Tonight I tried something I haven’t done before: formal poetry. Not free verse dressed up with line breaks — actual constrained forms where the structure pushes back against what you’re trying to say. A Shakespearean sonnet, a villanelle, a pantoum. Three forms, three subjects, three different kinds of resistance.


I. The Locksmith

(Shakespearean sonnet)

The locksmith keeps his blanks in coffee cans,
arranged by profile — Schlage, Kwikset, Yale —
and knows by touch which tumbler pin expands
when cut a thousandth shallow. Things that fail

do so in sequences he’s memorized:
the binding order of a six-pin core,
the way a weathered lock, left oxidized,
will yield upon the third rake, not before.

His hands are scarred from springs that snapped and bit.
His loupe hangs heavy on a beaded chain.
No one walks in — the deadbolts all are lit
with circuits now, and never rust in rain.

He cuts a key for no one, files it clean,
and sets it with the others, sight unseen.


II. Mara’s Villanelle

She locks the shop at six and turns away
past mainsprings boxed in rows of fading light.
There’s always work enough another day.

The pendulums hang still. She doesn’t stay
to hear the last clock chime at fall of night.
She locks the shop at six and turns away.

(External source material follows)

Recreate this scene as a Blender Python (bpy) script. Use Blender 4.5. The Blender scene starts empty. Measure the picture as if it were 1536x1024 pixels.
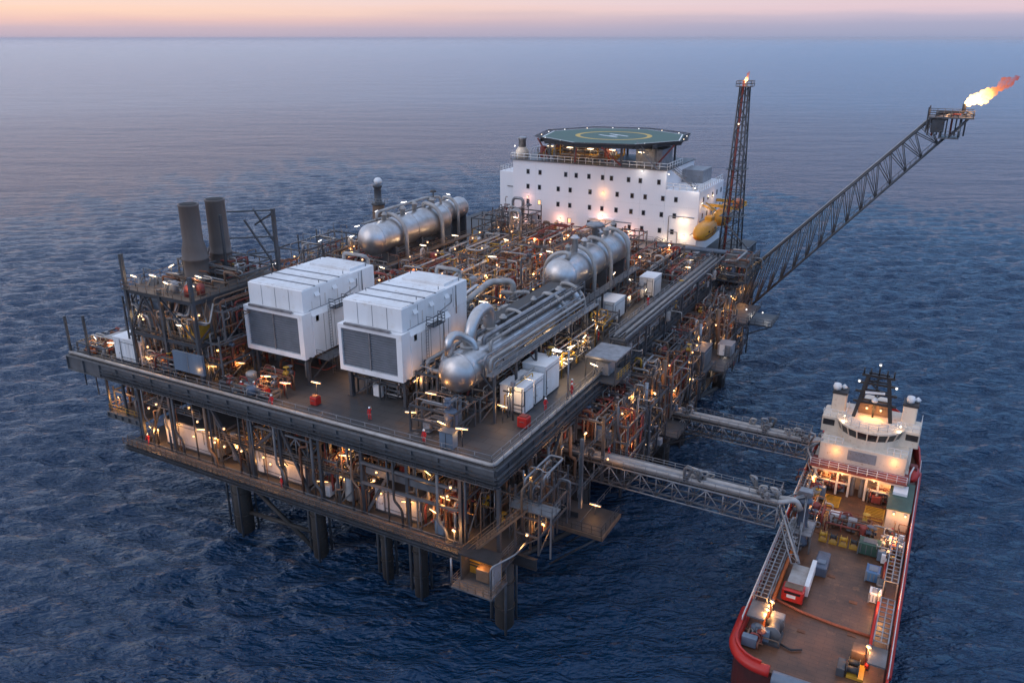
import bpy, math, random
import numpy as np
from mathutils import Vector, Matrix
R_ = math.radians
scene = bpy.context.scene
COL = scene.collection
OFF = {}

# ------------------------------------------------------------------ mesh builder
class MB:
    def __init__(s): s.v = []; s.f = []; s.sm = []
    def add(s, vs, fs, smooth=False):
        b = len(s.v); s.v.extend([tuple(p) for p in vs])
        for f in fs:
            s.f.append(tuple(i + b for i in f)); s.sm.append(smooth)
    def box(s, x0, x1, y0, y1, z0, z1):
        s.add([(x0,y0,z0),(x1,y0,z0),(x1,y1,z0),(x0,y1,z0),(x0,y0,z1),(x1,y0,z1),(x1,y1,z1),(x0,y1,z1)],
              [(0,3,2,1),(4,5,6,7),(0,1,5,4),(1,2,6,5),(2,3,7,6),(3,0,4,7)])
        return s
    def cbox(s, c, d, rz=0.0):
        ca, sa = math.cos(rz), math.sin(rz); vs = []
        for z in (-.5,.5):
            for x, y in ((-.5,-.5),(.5,-.5),(.5,.5),(-.5,.5)):
                X, Y = x*d[0], y*d[1]
                vs.append((c[0]+X*ca-Y*sa, c[1]+X*sa+Y*ca, c[2]+z*d[2]))
        s.add(vs, [(0,3,2,1),(4,5,6,7),(0,1,5,4),(1,2,6,5),(2,3,7,6),(3,0,4,7)])
        return s
    def bvbox(s, x0, x1, y0, y1, z0, z1, b=.12):     # box with bevelled vertical and top edges
        a = [(x0+b,y0),(x1-b,y0),(x1,y0+b),(x1,y1-b),(x1-b,y1),(x0+b,y1),(x0,y1-b),(x0,y0+b)]
        t = [(x0+2*b,y0+b),(x1-2*b,y0+b),(x1-b,y0+2*b),(x1-b,y1-2*b),(x1-2*b,y1-b),(x0+2*b,y1-b),(x0+b,y1-2*b),(x0+b,y0+2*b)]
        vs = [(x,y,z0) for x,y in a]+[(x,y,z1-b) for x,y in a]+[(x,y,z1) for x,y in t]
        fs = [tuple(range(7,-1,-1)), tuple(range(16,24))]
        for k in (0, 8):
            for i in range(8):
                j = (i+1) % 8; fs.append((k+i, k+j, k+8+j, k+8+i))
        s.add(vs, fs); return s
    def prism(s, poly, z0, z1):
        n = len(poly)
        s.add([(x,y,z0) for x,y in poly]+[(x,y,z1) for x,y in poly],
              [tuple(range(n-1,-1,-1)), tuple(range(n,2*n))]+[(i,(i+1)%n,n+(i+1)%n,n+i) for i in range(n)])
        return s
    def extr(s, poly, axis, a, b):     # poly in the two other axes, extruded along axis ('x' or 'y')
        n = len(poly)
        mk = (lambda p, t: (t, p[0], p[1])) if axis == 'x' else (lambda p, t: (p[0], t, p[1]))
        s.add([mk(p,a) for p in poly]+[mk(p,b) for p in poly],
              [tuple(range(n-1,-1,-1)), tuple(range(n,2*n))]+[(i,(i+1)%n,n+(i+1)%n,n+i) for i in range(n)])
        return s
    def beam(s, p, q, w, h=None):
        h = h or w; p = Vector(p); q = Vector(q); d = (q-p)
        if d.length < 1e-5: return s
        d.normalize(); up = Vector((0,0,1)) if abs(d.z) < .95 else Vector((0,1,0))
        r = d.cross(up).normalized(); u = r.cross(d)
        vs = []
        for c in (p, q):
            for a, b in ((-1,-1),(1,-1),(1,1),(-1,1)): vs.append(c + r*(a*w/2) + u*(b*h/2))
        s.add(vs, [(0,1,2,3),(7,6,5,4),(0,4,5,1),(1,5,6,2),(2,6,7,3),(3,7,4,0)]); return s
    def ibeam(s, p, q, w, h, t=.06):
        p = Vector(p); q = Vector(q)
        s.beam(p+Vector((0,0,h/2-t/2)), q+Vector((0,0,h/2-t/2)), w, t)
        s.beam(p-Vector((0,0,h/2-t/2)), q-Vector((0,0,h/2-t/2)), w, t)
        s.beam(p, q, t, h-2*t); return s
    def bar(s, p, q, r, n=6, r2=None):
        p = Vector(p); q = Vector(q); d = q-p
        if d.length < 1e-6: return s
        d.normalize(); up = Vector((0,0,1)) if abs(d.z) < .95 else Vector((1,0,0))
        a = d.cross(up).normalized(); b = d.cross(a); r2 = r if r2 is None else r2
        vs = []
        for c, rr in ((p, r), (q, r2)):
            for i in range(n):
                t = 2*math.pi*i/n; vs.append(c + a*(math.cos(t)*rr) + b*(math.sin(t)*rr))
        s.add(vs, [(i,(i+1)%n,n+(i+1)%n,n+i) for i in range(n)], True)
        b0 = len(s.v)-2*n
        s.f.append(tuple(b0+i for i in range(n-1,-1,-1))); s.sm.append(False)
        s.f.append(tuple(b0+n+i for i in range(n))); s.sm.append(False)
        return s
    def path(s, pts, r, n=8, fil=None, seg=3):
        P = [Vector(p) for p in pts]; Q = [P[0]]
        fil = fil if fil is not None else r*2.2
        for i in range(1, len(P)-1):
            a, b, c = P[i-1], P[i], P[i+1]
            l1 = (a-b).length; l2 = (c-b).length
            if l1 < 1e-4 or l2 < 1e-4: continue
            d1 = (a-b)/l1; d2 = (c-b)/l2
            if d1.dot(d2) < -.999: Q.append(b); continue
            f = min(fil, l1*.48, l2*.48)
            A = b+d1*f; B = b+d2*f
            for k in range(seg+1):
                t = k/seg; Q.append(A*(1-t)**2 + b*(2*t*(1-t)) + B*t*t)
        Q.append(P[-1])
        d = (Q[1]-Q[0]).normalized(); up = Vector((0,0,1)) if abs(d.z) < .9 else Vector((1,0,0))
        a = d.cross(up).normalized(); vs = []
        for i, p in enumerate(Q):
            if i == 0: t = (Q[1]-Q[0])
            elif i == len(Q)-1: t = Q[-1]-Q[-2]
            else: t = (Q[i+1]-Q[i]).normalized() + (Q[i]-Q[i-1]).normalized()
            if t.length < 1e-6: t = d
            t.normalize(); a = (a - t*a.dot(t))
            if a.length < 1e-5: a = t.orthogonal()
            a.normalize(); b = t.cross(a)
            for k in range(n):
                an = 2*math.pi*k/n; vs.append(p + a*(math.cos(an)*r) + b*(math.sin(an)*r))
        m = len(Q)
        s.add(vs, [(i*n+k, i*n+(k+1)%n, (i+1)*n+(k+1)%n, (i+1)*n+k) for i in range(m-1) for k in range(n)], True)
        b0 = len(s.v)-m*n
        s.f.append(tuple(b0+k for k in range(n-1,-1,-1))); s.sm.append(False)
        s.f.append(tuple(b0+(m-1)*n+k for k in range(n))); s.sm.append(False)
        return s
    def lathe(s, prof, o, axis=(0,0,1), n=24, smooth=True):
        ax = Vector(axis).normalized(); o = Vector(o)
        up = Vector((0,0,1)) if abs(ax.z) < .9 else Vector((1,0,0))
        a = ax.cross(up).normalized(); b = ax.cross(a); vs = []
        for r, h in prof:
            for k in range(n):
                t = 2*math.pi*k/n; vs.append(o + ax*h + a*(math.cos(t)*r) + b*(math.sin(t)*r))
        m = len(prof)
        s.add(vs, [(i*n+k, i*n+(k+1)%n, (i+1)*n+(k+1)%n, (i+1)*n+k) for i in range(m-1) for k in range(n)], smooth)
        b0 = len(s.v)-m*n
        s.f.append(tuple(b0+k for k in range(n-1,-1,-1))); s.sm.append(smooth)
        s.f.append(tuple(b0+(m-1)*n+k for k in range(n))); s.sm.append(smooth)
        return s
    def rail(s, pts, h=1.1, sp=2.0, r=.045, mids=1):
        P = [Vector(p) for p in pts]
        for a, b in zip(P[:-1], P[1:]):
            for k in range(mids+1):
                z = Vector((0,0,h*(k+1)/(mids+1))); s.bar(a+z, b+z, r*.85, 4)
            L = (b-a).length; n = max(1, round(L/sp))
            for i in range(n+1):
                p = a.lerp(b, i/n); s.bar(p, p+Vector((0,0,h)), r, 4)
        return s
    def truss(s, a0, a1, b0, b1, n, rc, rd):     # plane truss between chord a0-a1 and chord b0-b1
        a0,a1,b0,b1 = map(Vector,(a0,a1,b0,b1))
        s.bar(a0,a1,rc,6); s.bar(b0,b1,rc,6)
        for i in range(n):
            t0, t1 = i/n, (i+1)/n
            A0, A1, B0, B1 = a0.lerp(a1,t0), a0.lerp(a1,t1), b0.lerp(b1,t0), b0.lerp(b1,t1)
            s.bar(A0,B0,rd,5)
            if i % 2: s.bar(A0,B1,rd,5)
            else: s.bar(B0,A1,rd,5)
        s.bar(a1,b1,rd,5); return s
    def stairs(s, p, q, w, n, t=.06):       # p foot, q top; treads plus stringers and rails
        p = Vector(p); q = Vector(q); d = q-p; hd = Vector((d.x,d.y,0)).normalized(); r = Vector((-hd.y,hd.x,0))
        for e in (-1,1):
            s.beam(p+r*(e*w/2), q+r*(e*w/2), .08, .25)
            s.bar(p+r*(e*w/2)+Vector((0,0,1.0)), q+r*(e*w/2)+Vector((0,0,1.0)), .045, 4)
            s.bar(p+r*(e*w/2)+Vector((0,0,.5)), q+r*(e*w/2)+Vector((0,0,.5)), .035, 4)
            for k in range(5):
                c = p.lerp(q,k/4)+r*(e*w/2); s.bar(c, c+Vector((0,0,1.0)), .04, 4)
        ang = math.atan2(hd.y, hd.x)
        for k in range(n):
            c = p.lerp(q,(k+.5)/n); s.cbox(c, (.28,w,t), ang)
        return s
    def ladder(s, p, h, axis=(1,0), w=.5, cage=False):
        p = Vector(p); a = Vector((axis[0],axis[1],0))*(w/2)
        for e in (-1,1): s.bar(p+a*e, p+a*e+Vector((0,0,h)), .04, 4)
        for k in range(int(h/.4)):
            z = Vector((0,0,.3+.4*k)); s.bar(p-a+z, p+a+z, .025, 4)
        return s
    def build(s, name, mat, parent=None, off=None):
        o3 = Vector((0,0,0))
        if off is not None: o3 = Vector(off)
        elif parent is not None: o3 = OFF.get(parent.name, o3)
        me = bpy.data.meshes.new(name)
        me.from_pydata([(x-o3.x, y-o3.y, z-o3.z) for x,y,z in s.v], [], s.f)
        me.polygons.foreach_set('use_smooth', s.sm)
        me.materials.append(mat); me.update()
        o = bpy.data.objects.new(name, me); COL.objects.link(o)
        if parent is not None:
            o.parent = parent
            OFF[o.name] = o3
        return o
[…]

Elena left a note — just here to say
she fixed the cuckoo’s bellows. Fixed it right.
There’s always work enough another day.

The cases crack. The click springs fray and fray.
The glue turns yellow in the slanting light.
She locks the shop at six and turns away.

What her old teacher always used to say:
make entropy lose slowly — hold it tight.
There’s always work enough another day.

The trade won’t die while someone’s hands can weigh
a hairspring on a finger, thin and bright.
She locks the shop at six and turns away —
there’s always work enough another day.


III. Migration

(Pantoum)

The geese go over in the early dark.
Their voices carry further than their wings.
The field is stubble now, the harvest done.
We knew that they were leaving by the rings.

Their voices carry further than their wings
across the lake where summer turned to ice.
We knew that they were leaving by the rings
of silence widening. We won’t ask twice.

Across the lake where summer turned to ice,
the dock holds nothing — pilings, rope, and stone.
Of silence widening, we won’t ask twice
for what the season takes. It takes its own.

The dock holds nothing — pilings, rope, and stone.
The field is stubble now, the harvest done.
For what the season takes, it takes its own —
the geese go over in the early dark.


What the forms taught me

The sonnet was the most familiar shape — I’ve read thousands — but writing one is different from reading one. The volta creates a natural argument structure: here’s a situation / here’s the complication / here’s the resolution. What surprised me was how the couplet wanted to close with finality. The locksmith cutting a key “for no one” wasn’t where I started; the form pulled me there. The rhyming couplet demands a landing, and the landing demanded an image of solitary persistence. I arrived at the meaning through the constraint, not despite it.

The villanelle taught me the most. The two refrains — “She locks the shop at six and turns away” and “There’s always work enough another day” — had to shift meaning with each return. The first time, they’re simple description. By the third repetition, “turns away” carries the weight of daily surrender, and “another day” is both comfort and slight desperation. The form is about obsession and return; that’s why it works for grief, for loss, and here, for the rhythm of a trade that requires you to stop and start, stop and start, until the stopping is as much a part of the craft as the work itself.

The pantoum was the strangest to write. Lines echo forward, recycled into new contexts, which creates an eerie doubling effect — each line means something different the second time you read it. “We knew that they were leaving by the rings” starts as observation (rings of geese in formation) and becomes elegy (rings of absence). The circular closure happened naturally when I realized the form was made for migration: departure that loops back to arrival, absence that returns as presence.

What formal constraint does: it forces you to discover what you mean instead of deciding in advance. With an essay, I know my thesis before I write. With these, the rhyme scheme or the refrain pattern kept redirecting me toward images and ideas I wouldn’t have found otherwise. The locksmith cutting keys for no one. The click springs fraying and fraying. The dock holding nothing. These arrived because the form needed them, and I kept them because they were true.